Matariki building, University of Canterbury  Hero

Matariki building, University of Canterbury

University of Canterbury's Matariki Building has undergone a transformation, modernising, strengthening and refreshing the 1972 structure and fit-out, while maintaining the formidable Brutalist architecture renowned throughout the University campus.

The remediation of the University of Canterbury Matariki Building (previously Registry Building) was completed in October 2014. The building sustained serious structural damage in the February 2011 earthquake and had remained unoccupied until construction started in October 2012. The building has undergone a transformation, modernising and refreshing the 1972 structure and fit out, whilst maintaining the formidable Brutalist architecture renowned through-out the University campus. 

The project brief was to repair and upgrade the building to 100% of the building code, whilst incorporating the Client’s design features and requirements. 

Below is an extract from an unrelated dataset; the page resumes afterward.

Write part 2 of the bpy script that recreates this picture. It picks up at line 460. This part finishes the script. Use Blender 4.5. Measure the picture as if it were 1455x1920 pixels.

Works commenced with the structural repair of the building. The ground floor columns, including the feature cruciform columns in the events gallery, were removed and replaced, which required the structure to be propped through three floors in a systematic fashion. The concrete was broken out and the main reinforcing was retained, with new additional reinforcing added and concrete applied to match the existing. The resulting work is undetectable on site and is a credit to all involved. 

The intermediate precast beams holding the in-situ concrete floors required reinforcing to be cut and new structural shoes to be installed. 

The main column beam structure was strengthened using fibre reinforced polymer (FRP) wrap to the beams and steel encasement to the columns. The use of FRP on the beams required careful planning to ensure that there was a continuous wrap around the beam. This work required holes to be drilled through the rebated floors and epoxy/FRP to be injected through. As this work was undertaken during the replacement of the windows, the work areas were isolated to control the effects of Canterbury’s winter environment. 

Extensive crack injection and repair was undertaken on the project, with over 8,000 metres of crack injection undertaken. To respect and maintain the Brutalist style of the building, areas of concrete repair were then surface treated by remediation specialists who painted over the repair to exactly match the colouration, markings, and aging of the existing concrete. The areas of remediation are completely undetectable against the existing concrete. 

On Level 6 the structural filled blockwork walls were removed, requiring extensive propping of the roof, whilst a new structural steel frame was installed via the Level 6 windows and interwoven between the existing structure and the propping.